Recently a few blogs have referred to a piece describing the evolution of Windows Media Center. After Microsoft bought WebTV, the product evolved into a very mature, robust, and downright delicious application known as Windows Media Center (The Vista version is commonly termed “VMC”).

Meanwhile it seems two other Microsoft teams were busy developing two other Windows media applications. The Windows Media Player (which first appeared in, what, Windows 3.0?) has evolved into a very nice mp3 library and video file player. Meanwhile Microsoft developed another team meant to tackle the music market’s biggest entity, iPod/iTunes. This team introduced the Zune line of players two years ago. The robust players are nice and boast something Apple doesn’t, a full-service subscription service (like Rhapsody’s fantastic service). However, they require their own desktop media software.
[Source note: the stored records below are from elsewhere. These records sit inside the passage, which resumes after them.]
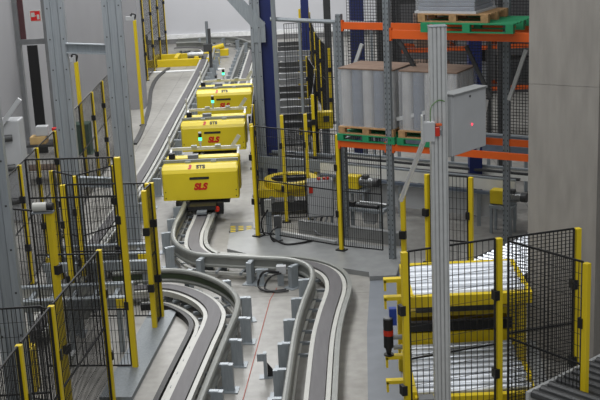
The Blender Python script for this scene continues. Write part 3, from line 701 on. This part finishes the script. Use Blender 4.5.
# ---------------------------------------------------------------- roller lift at lower right
b = V((1.25, 15.0, 0)); t = thing('conveyor_lift', 'yellow framed conveyor lift with silver rollers on two levels', 'conveyor lift', b)
def yb(p, q, w=.12, h=.12, name='frame_beam', m=yel): return MB().bar(p, q, w, h).build(name, m, t, b)
XL, XR = 1.34, 3.0; Y0, Y1 = 14.5, 16.25; ZLo, ZUp = .45, 1.5; UL, UR = 1.4, 3.08
for x in (XL, XR):
    for y in (Y0 + .1, 15.55, Y1 + .15): yb((x, y, 0), (x, y, ZUp - .02 if y > 15 else .3), name='corner_post')
    u = UL if x == XL else UR; yb((u, 15.45, ZUp), (u, 16.85, ZUp), .08, .14, 'side_beam')
    yb((x, Y0, ZLo - .02), (x, Y1, ZLo - .02), .07, .14, 'side_plate')
yb((XL, 15.42, ZUp - .02), (UR + .04, 15.42, ZUp - .02), .1, .16); yb((UL, 16.88, ZUp), (UR, 16.88, ZUp), .1, .1)
yb((XL, Y1 + .08, ZLo + .1), (XR + .06, Y1 + .08, ZLo + .1), .12, .2)
yb((XL, Y0 - .05, ZLo - .06), (XR, Y0 - .05, ZLo - .06), .1, .14)
yb((XL, 16.35, .95), (XR, 16.35, .95), .1, .1); yb((XL, 16.35, 1.2), (XR, 16.35, 1.2), .08, .05)
yb((1.55, 16.3, 1.08), (2.85, 16.3, 1.08), .2, .16, 'drive_cover', dkgrey); yb((XL, 16.3, .75), (XR, 16.3, .75), .1, .14, 'dark_beam', black)
yb((XL, 16.6, .5), (XR, 16.6, .5), .05, .9, 'back_plate', mat('dark yellow plate', (150, 128, 20), .6))
for k in range(5): y = 15.62 + k * .27; MB().tube((UL + .04, y, ZUp + .0), (UR - .04, y, ZUp + .03), .07, 24).build('upper_roller', roller, t, b)
for k in range(9): y = Y0 + .1 + k * .195; MB().tube((XL + .04, y, ZLo + .0), (XR - .04, y, ZLo + .02), .052, 20).build('lower_roller', roller, t, b)
g_ = [G(525, 340, .6), G(536, 341, .6), G(548, 384, .5), G(535, 388, .5)]
MB().add(g_ + [p - V((0, 0, .05)) for p in g_], [(0, 1, 2, 3), (7, 6, 5, 4), (0, 4, 5, 1), (1, 5, 6, 2), (2, 6, 7, 3), (3, 7, 4, 0)]).build('side_guard', steelplate, t, b)
MB().box(((UL + UR) / 2, 16.15, ZUp - .12), (UR - UL - .1, 1.35, .03)).build('gap_shade_sheet', black, t, b); MB().box(((XL + XR) / 2, 15.36, ZLo - .12), (XR - XL - .1, 1.65, .03)).build('gap_shade_sheet', black, t, b)  # black sheets added under the rollers to paint the shade in their gaps
for (px, py, z) in ((523, 352, .54), (529, 378, .54)): q = G(px, py, z); MB().box(q, (.07, .05, .04)).build('stop', yel, t, b)
# bracket arms left of the lift
for z in (2.0, 1.74, .87, .5):
    MB().box((1.1, 14.9, z), (.24, .1, .05)).box((1.0, 14.9, z - .07), (.03, .1, .15)).build('bracket_arm', yel, t, b)
MB().box((1.24, 14.88, 1.05), (.035, .03, 2.1)).build('cable_channel', dkgrey, t, b)
MB().box((1.1, 14.95, 1.45), (.1, .1, .24)).build('blue_sensor', bluep, t, b)
for z in (1.0, 1.15): MB().tube((1.1, 14.92, z), (1.24, 14.92, z), .035, 12).build('valve', tape, t, b)
q = V((1.03, 14.9, .895)); t = thing('signal_tower', 'black and red signal tower left of the conveyor lift', 'signal light', q)
MB().tube((0, 0, 0), (0, 0, .02), .07, 16).tube((0, 0, .02), (0, 0, .12), .03, 12, .05).build('foot', black, t)
MB().tube((0, 0, .12), (0, 0, .3), .068, 18).build('lower_module', black, t)
MB().tube((0, 0, .3), (0, 0, .38), .07, 18).build('red_lens', redl, t)
MB().tube((0, 0, .38), (0, 0, .54), .068, 18).build('upper_module', black, t); MB().tube((0, 0, .54), (0, 0, .56), .06, 18).build('cap', midgrey, t)
# inclined conveyor behind
conveyor('roller conveyor angling away behind the mesh beside the concrete pillar', (2.95, 18.5), (4.75, 20.5), 1.2, .75, .15, .055, dkgrey, roller)
conveyor('near roller conveyor with dark rollers cutting the bottom right corner', (2.9, 12.75), (4.3, 14.0), .9, 1.05, .17, .06, alu, dkgrey)
single('cover_plate', MB().prism([(1.5, 17.1), (2.5, 16.95), (2.5, 17.5), (1.5, 17.6)], 0, .5), midgrey, 'grey low box behind the conveyor lift', 'cover')
# concrete pillar
ra = V((.84, -.54, 0)); rb = V((.54, .84, 0)); fl = DY(528, 200, 16.75); fl.z = 0
pp = [fl, fl + ra * 1.06, fl + ra * 1.06 + rb * 1.0, fl + rb * 1.0]
pil = MB(); c_ = sum(pp, V()) / 4
def ring(e): return [(c_ + (p - c_) * e)[:2] for p in pp]
pil.prism(ring(1), 0, 4.29).prism(ring(.99), 4.29, 4.305).prism(ring(1), 4.305, 9)
single('concrete_pillar', pil, conc, 'massive square concrete pillar at the right edge', 'pillar')
# ---------------------------------------------------------------- left back corner things
t = thing('sliding_frame', 'grey framed doorway structure with a black panel at far left', 'frame', (-8.1, 33.5, 0))
for x in (-.1, .75): MB().box((x, 0, 3), (.14, .2, 6)).build('upright', midgrey, t)
MB().box((.3, -.05, 1.6), (.3, .06, 3.2)).build('black_panel', black, t); MB().box((.32, 0, 3.3), (1.0, .12, .15)).build('cross_bar', midgrey, t)
MB().box((.05, 0.06, 4.4), (.16, .04, 2.2)).build('dark_strip', mat('maroon strip', (84, 52, 56), .6), t)
simple_post('sign_post', 'slim grey post carrying the red fire sign at top left', 'post', G(37, 150).x, 29.5, .22, .22, 6.5, galvd)
sg = DY(36, 21, 29.3); t = thing('fire_sign', 'red and white fire hose sign at the top left', 'sign', sg)
MB().box((0, 0, .13), (.29, .02, .29)).build('plate', white, t); MB().box((0, -.012, .13), (.24, .01, .24)).build('red_field', red, t)
MB().box((-.06, -.02, .16), (.09, .01, .11)).box((.07, -.02, .1), (.06, .01, .12)).box((.0, -.02, .13), (.04, .01, .02)).build('symbol', white, t)
# desk with boxes
b = V((-7.0, 30.0, 0)); t = thing('work_table', 'dark work table under the boxes at far left', 'table', b)
MB().box((0, 0, 1.0), (1.5, .7, .06)).build('tabletop', dkgrey, t)
MB().box((0, 0, .35), (1.4, .6, .04)).build('shelf', board, t)
for x in (-.68, .68):
    for y in (-.3, .3): MB().box((x, y, .485), (.06, .06, .97)).build('leg', dkgrey, t)
single('cardboard_box', MB().box((-7.05, 29.9, 1.13), (.42, .35, .2)), mat('tan cardboard', (190, 160, 110), .8), 'tan cardboard box on the work table at far left', 'box', None, .01)
single('white_box', MB().box((-6.95, 29.95, 1.36), (.32, .26, .26)), greyp, 'white carton on top of the tan cardboard box', 'box', None, .02)
single('red_lid_pot', MB().tube((-6.6, 29.95, 1.03), (-6.6, 29.95, 1.35), .09, 16).tube((-6.6, 29.95, 1.35), (-6.6, 29.95, 1.42), .1, 16), red, 'red pot beside the cartons on the work table', 'pot')
simple_post('green_cabinet', 'dark green low cabinet behind the left column', 'cabinet', -6.7, 33.2, .8, .5, .9, dkgreen)
# pale machine behind the left column
b = V((-6.85, 26.2, 0)); t = thing('pale_machine', 'pale grey machine with black joints behind the column at the left edge', 'machine', b)
MB().box((0, 0, 1.2), (.6, .5, 2.4)).build('housing', greyp, t, bevel=.03)
for z in (.5, 1.3, 2.0): MB().tube((-.1, -.32, z), (.12, -.25, z), .08, 14).build('joint', dkgrey, t)
MB().bar((-.1, -.3, 2.3), (.4, -.3, 2.9), .08, .1).build('arm', greyp, t)
# sensor on the tall fence post
q = V((-3.66, 15.42, 3.03)); t = thing('laser_scanner', 'white cylindrical scanner on top of the tall yellow post at left', 'scanner', q)
MB().box((-.03, 0, .01), (.3, .12, .02)).build('mount', galvd, t)
MB().tube((-.16, 0, .085), (.03, 0, .085), .065, 20).build('housing', white, t); MB().tube((.03, 0, .085), (.12, .0, .085), .055, 20).build('lens', black, t)
# conveyors in the left cell
def cell_conv(lab, x0, x1, y, z, W=.7):
    b = V((x0, y, 0)); t = thing('pallet_conveyor', lab, 'chain conveyor', b, 'pallet conveyors in the left cell')
    for s, nm in ((-1, 'near'), (1, 'far')):
        MB().box(((x0 + x1) / 2, y + s * W / 2, z), (x1 - x0, .06, .16)).build('side_frame', white if s > 0 else galvd, t, b)
        MB().box(((x0 + x1) / 2, y + s * W / 2, z + .1), (x1 - x0, .12, .03)).build('chain_guide', galv, t, b)
        for xx in (x0 + .1, (x0 + x1) / 2, x1 - .15): MB().box((xx, y + s * W / 2, z / 2 - .04), (.08, .06, z - .08)).build('leg', galv, t, b)
    for xx in (x0 + .08, x1 - .08):
        MB().box((xx, y - W / 2 - .02, z), (.22, .1, .18)).build('end_cover', yel, t, b, .01)
    MB().tube(((x0 + x1) / 2 + .2, y - .25, z - .2), ((x0 + x1) / 2 + .2, y + .25, z - .2), .1, 18).build('motor', tape, t, b)
    m = MB()
    for k in range(5): m.box((x0 + .25 + k * (x1 - x0 - .5) / 4, y, z), (.07, W, .08))
    m.build('cross_bar', galvd, t, b)
cell_conv('pallet conveyor with yellow end covers just behind the tall left fence', -4.9, -3.0, 18.0, .85)
cell_conv('rear pallet conveyor in the left cell with a white side rail', -5.1, -3.15, 19.6 + 2.0, .45, .6)
b = V((-3.35, 17.9, 1.05)); 
m = MB().tube((-4.0, 17.2, .2), (-4.0, 17.2, 1.0), .07, 14).box((-4.0, 17.2, .1), (.3, .25, .2)).tube((-4.0, 17.2, 1.0), (-4.0, 17.2, 1.12), .1, 14)
single('pneumatic_cylinder', m, alu, 'upright silver cylinder inside the left cell behind the mesh', 'cylinder')
single('motor_block', MB().box((-4.45, 16.3, .35), (.4, .3, .7)).box((-4.45, 16.3, .8), (.25, .2, .2)), yel, 'yellow motor block low inside the left cell', 'motor', None, .01)
single('yellow_pole', MB().box((-4.65, 15.0, 1.3), (.1, .1, 2.6)), yel, 'yellow post partly behind the broad left edge column', 'post')
# ---------------------------------------------------------------- distant rack and goods filling the background right
t = thing('distant_rack', 'dim distant storage rack behind the wrapped drums and pillar', 'pallet rack', (3, 33, 0))
for x in (-.2, 2.4, 5.0, 7.6):
    for y in (0, 1.1): MB().box((x, y, 3.5), (.12, .1, 7)).build('upright', dkgrey, t)
for z in (1.4, 2.6, 4.0):
    for y in (0, 1.1): MB().box((3.7, y, z), (7.9, .05, .12)).build('beam', orange if z < 3 else dkgrey, t)
bi = 0
for z in (1.46, 2.66):
    for x in (.8, 1.95, 3.2, 4.35, 5.8, 6.9):
        h = random.choice((.6, .75, .9)); bi += 1
        single('stored_crate', MB().box((3 + x, 33.5, z + h / 2 + .001), (.95, .9, h)), [dkgrey, board, midgrey][bi % 3],
               ['%s %s crate on the %s shelf of the distant rack' % (['brown', 'mid grey', 'dark grey'][(bi - 1) % 3], ['leftmost', 'second', 'third', 'fourth', 'fifth', 'rightmost'][(bi - 1) % 6], 'lower' if z < 2 else 'upper')][0], 'crate', 'crates on the distant rack')
struct('wall_right', MB().box((12.5, 33, 5), (.3, 50, 10)), hall)
struct('wall_unlit_backdrop', MB().box((7.6, 40, 4), (9.5, .2, 8)), hall)  # added dark backdrop, its colour stands in for the unlit depth behind the rack
# ---------------------------------------------------------------- light
def area(name, loc, sx, sy, power, rot=(0, 0, 0), col=(1, 1, 1)):
    l = bpy.data.lights.new(name, 'AREA'); l.shape = 'RECTANGLE'; l.size = sx; l.size_y = sy; l.energy = power; l.color = col
    o = bpy.data.objects.new(name, l); C.objects.link(o); o.location = loc; o.rotation_euler = rot; return o
area('hall_lamp', (-3, 20, 12), 3, 12, 1300)
area('hall_lamp', (-3, 38, 12), 4, 14, 2250)
area('hall_lamp', (-2, 52, 11), 8, 4, 1150)
area('hall_lamp', (3.5, 16, 12), 3, 10, 250)
area('hall_lamp', (1.5, 1, 11.5), 8, 3, 750, (math.radians(38), 0, 0))
w = bpy.data.worlds.new('world'); bpy.context.scene.world = w; w.use_nodes = True
w.node_tree.nodes['Background'].inputs[0].default_value = (.93, .97, 1, 1); w.node_tree.nodes['Background'].inputs[1].default_value = .27
vs_ = bpy.context.scene.view_settings
vs_.view_transform = 'Standard'; vs_.look = 'None'; vs_.gamma = 1; vs_.use_curve_mapping = False; vs_.exposure = -.1
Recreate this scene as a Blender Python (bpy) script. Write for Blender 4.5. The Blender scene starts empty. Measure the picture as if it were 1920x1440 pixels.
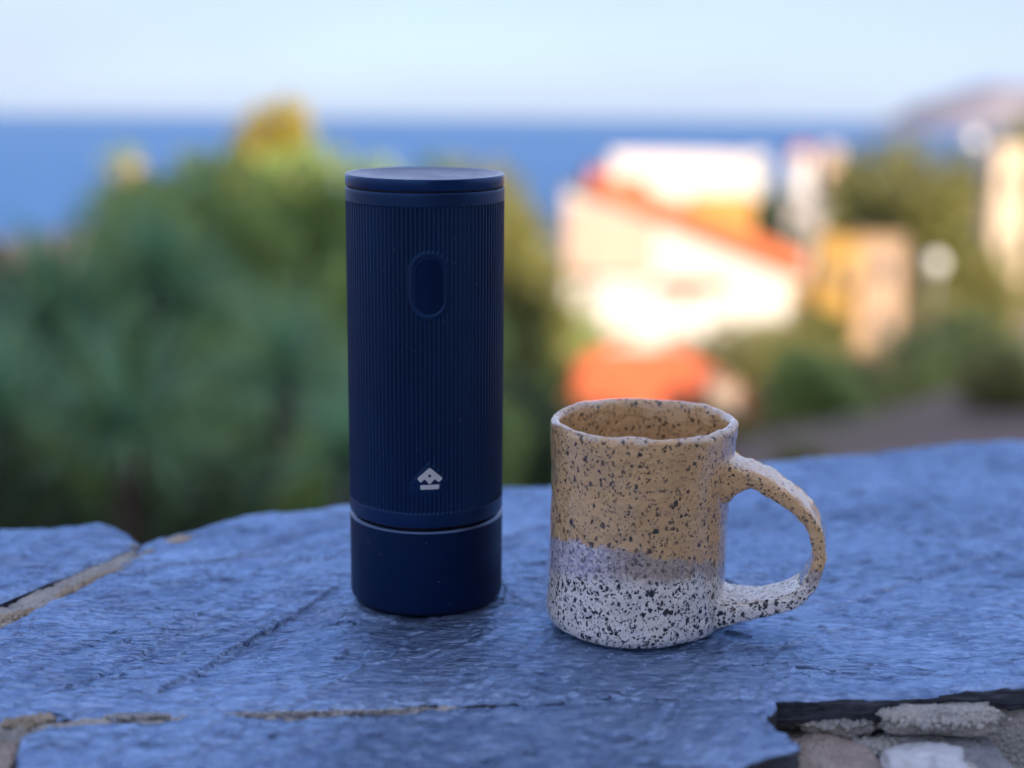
import bpy, bmesh, math, random
import numpy as np
from mathutils import Vector, Matrix, noise as mnoise

R = math.radians
sc = bpy.context.scene
COL = sc.collection

# ------------------------------------------------------------------ camera
CAM_Z = 0.2184
cam_d = bpy.data.cameras.new('camera')
cam = bpy.data.objects.new('camera', cam_d)
COL.objects.link(cam)
cam_d.sensor_width = 36.0
cam_d.lens = 2850 / 1920 * 36.0
cam_d.clip_start = 0.02
cam_d.clip_end = 90000
PITCH = math.atan(502 / 2850)
cam.matrix_world = (Matrix.Translation((0, 0, CAM_Z)) @ Matrix.Rotation(R(90) - PITCH, 4, 'X')
                    @ Matrix.Rotation(R(0.5), 4, 'Z'))
cam_d.dof.use_dof = True
cam_d.dof.focus_distance = 0.645
cam_d.dof.aperture_fstop = 3.5
sc.camera = cam

# ------------------------------------------------------------------ light
SUN_EL = R(18.0)
SUN_AZ = R(30.0)            # to the right of straight behind the camera
to_sun = Vector((math.sin(SUN_AZ) * math.cos(SUN_EL), -math.cos(SUN_AZ) * math.cos(SUN_EL), math.sin(SUN_EL)))
world = bpy.data.worlds.new('World')
sc.world = world
world.use_nodes = True
wn, wl = world.node_tree.nodes, world.node_tree.links
bg = wn['Background']
sky = wn.new('ShaderNodeTexSky')
sky.sky_type = 'NISHITA'
sky.sun_disc = False
sky.sun_elevation = SUN_EL
sky.sun_rotation = math.atan2(to_sun.x, to_sun.y)
sky.altitude = 60
sky.air_density = 0.8
sky.dust_density = 0.0
sky.ozone_density = 4.5
# thin high cloud veil
tc = wn.new('ShaderNodeTexCoord')
mp = wn.new('ShaderNodeMapping'); mp.inputs['Scale'].default_value = (1.0, 1.0, 5.0)
nz = wn.new('ShaderNodeTexNoise'); nz.inputs['Scale'].default_value = 2.6; nz.inputs['Detail'].default_value = 5
rp = wn.new('ShaderNodeValToRGB')
rp.color_ramp.elements[0].position = 0.35; rp.color_ramp.elements[0].color = (0.80, 0.80, 0.80, 1)
rp.color_ramp.elements[1].position = 0.72; rp.color_ramp.elements[1].color = (0.94, 0.94, 0.94, 1)
mx = wn.new('ShaderNodeMixRGB'); mx.blend_type = 'MIX'; mx.inputs[2].default_value = (2.55, 2.88, 4.2, 1)
wl.new(tc.outputs['Generated'], mp.inputs['Vector']); wl.new(mp.outputs[0], nz.inputs['Vector'])
wl.new(nz.outputs['Fac'], rp.inputs[0]); wl.new(rp.outputs[0], mx.inputs[0])
wl.new(sky.outputs[0], mx.inputs[1]); wl.new(mx.outputs[0], bg.inputs[0])
bg.inputs[1].default_value = 0.09
world.cycles.sampling_method = 'MANUAL'
world.cycles.sample_map_resolution = 256

sun_d = bpy.data.lights.new('sun', 'SUN')
sun_d.energy = 3.4
sun_d.angle = R(0.5)
sun_d.color = (1.0, 0.83, 0.62)
sun = bpy.data.objects.new('sun', sun_d)
COL.objects.link(sun)
sun.rotation_euler = to_sun.to_track_quat('Z', 'Y').to_euler()
sun.location = (20, -30, 30)

sc.view_settings.view_transform = 'Standard'
sc.view_settings.look = 'None'
sc.view_settings.gamma = 1.0
sc.view_settings.exposure = 1.55
sc.render.engine = 'CYCLES'
sc.cycles.use_denoising = True
sc.cycles.use_adaptive_sampling = True
sc.cycles.adaptive_threshold = 0.015
sc.cycles.max_bounces = 8
sc.cycles.diffuse_bounces = 5
sc.cycles.glossy_bounces = 3
sc.cycles.sample_clamp_indirect = 6.0

rng = random.Random(7)
nrg = np.random.default_rng(11)

# ------------------------------------------------------------------ object helpers
def put(o, parent=None, label=None, cat=None, group=None, kind=None):
    if o.name not in COL.objects:
        COL.objects.link(o)
    if parent is not None:
        o.parent = parent
    if label: o['label'] = label
    if cat: o['category'] = cat
    if group: o['group'] = group
    if kind: o['kind'] = kind
    return o

def empty(name, loc, rot=(0, 0, 0), **k):
    o = bpy.data.objects.new(name, None)
    o.empty_display_size = 0.05
    o.location = loc
    o.rotation_euler = rot
    return put(o, **k)

def np_mesh(name, verts, quads, tris=None, smooth=True):
    """fast mesh from numpy arrays"""
    me = bpy.data.meshes.new(name)
    verts = np.asarray(verts, dtype=np.float32)
    quads = np.asarray(quads, dtype=np.int32).reshape(-1, 4)
    tris = np.zeros((0, 3), np.int32) if tris is None else np.asarray(tris, np.int32).reshape(-1, 3)
    loops = np.concatenate([quads.ravel(), tris.ravel()])
    starts = np.concatenate([np.arange(len(quads)) * 4, len(quads) * 4 + np.arange(len(tris)) * 3]).astype(np.int32)
    me.vertices.add(len(verts)); me.vertices.foreach_set('co', verts.ravel())
    me.loops.add(len(loops)); me.loops.foreach_set('vertex_index', loops)
    me.polygons.add(len(starts)); me.polygons.foreach_set('loop_start', starts)
    me.update(calc_edges=True)
    me.polygons.foreach_set('use_smooth', np.full(len(starts), smooth, dtype=bool))
    me.validate()
    return me

def mobj(name, me, mat, parent=None, **k):
    if mat is not None and not me.materials:
        me.materials.append(mat)
    return put(bpy.data.objects.new(name, me), parent=parent, **k)

def bm_obj(name, bm, mat, parent=None, smooth=False, **k):
    me = bpy.data.meshes.new(name)
    bmesh.ops.recalc_face_normals(bm, faces=bm.faces)
    bm.to_mesh(me); bm.free()
    for p in me.polygons: p.use_smooth = smooth
    return mobj(name, me, mat, parent, **k)

def bm_box(bm, x0, x1, y0, y1, z0, z1):
    vs = [bm.verts.new(p) for p in ((x0,y0,z0),(x1,y0,z0),(x1,y1,z0),(x0,y1,z0),(x0,y0,z1),(x1,y0,z1),(x1,y1,z1),(x0,y1,z1))]
    for f in ((0,3,2,1),(4,5,6,7),(0,1,5,4),(1,2,6,5),(2,3,7,6),(3,0,4,7)):
        bm.faces.new([vs[i] for i in f])

def box_obj(name, x0, x1, y0, y1, z0, z1, mat, parent=None, bevel=0.0, **k):
    bm = bmesh.new(); bm_box(bm, x0, x1, y0, y1, z0, z1)
    if bevel:
        bmesh.ops.bevel(bm, geom=list(bm.edges), offset=bevel, segments=2, affect='EDGES')
    return bm_obj(name, bm, mat, parent, **k)

def grid_quads(nu, nv, wrap_u=False):
    i = np.arange(nu if wrap_u else nu - 1)[:, None]; j = np.arange(nv - 1)[None, :]
    i2 = (i + 1) % nu
    return np.stack([i*nv+j + 0*j, i2*nv+j, i2*nv+j+1, i*nv+j+1], -1).reshape(-1, 4)

# ------------------------------------------------------------------ numpy noise
def _hash(ix, iy, seed):
    h = (ix.astype(np.int64) * 374761393 + iy.astype(np.int64) * 668265263 + seed * 144269504) & 0xffffffff
    h = ((h ^ (h >> 13)) * 1274126177) & 0xffffffff
    return (h ^ (h >> 16)) & 0xffff

def perlin(x, y, seed=0):
    x = np.asarray(x, float); y = np.asarray(y, float)
    ix = np.floor(x); iy = np.floor(y); fx = x - ix; fy = y - iy
    def g(dx, dy):
        a = _hash(ix + dx, iy + dy, seed) / 65536.0 * 2 * np.pi
        return np.cos(a) * (fx - dx) + np.sin(a) * (fy - dy)
    ux = fx*fx*fx*(fx*(fx*6-15)+10); uy = fy*fy*fy*(fy*(fy*6-15)+10)
    a = g(0,0)*(1-ux)+g(1,0)*ux; b = g(0,1)*(1-ux)+g(1,1)*ux
    return (a*(1-uy)+b*uy) * 1.5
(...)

So, for a person using a Zune and VMC in their lives, they have to use three separate pieces of software that contain many redundant features. I would like to see Microsoft roll up all of their media players into one umbrella: Media Center. Get rid of stand-alone Windows Media Player and Zune software and make them subsets of VMC. Put the Zune store (containing music subscription and purchase outlets as well as TV and Movie Rentals) inside of VMC. The Zune subscription service could be a no-brainer if it could be accessed by all extenders on the VMC’s network + up to 3 Zune Portables. Finally, have two VMC viewing modes: 2ft (“Desktop”) and 10ft (“Theater”). The Desktop mode would essentially be the quick-loading Windows Media Player branded under VMC, but would contain the current Zune store. The Theater mode could offer media browsing and purchasing, but would be more specialized for playing already-obtained music, like VMC currently does.

By wrapping up all of these services into one umbrella that appears on everyone’s copy of Windows, users could have a completely vertically integrated, logically arranged solution that the average person could easily understand.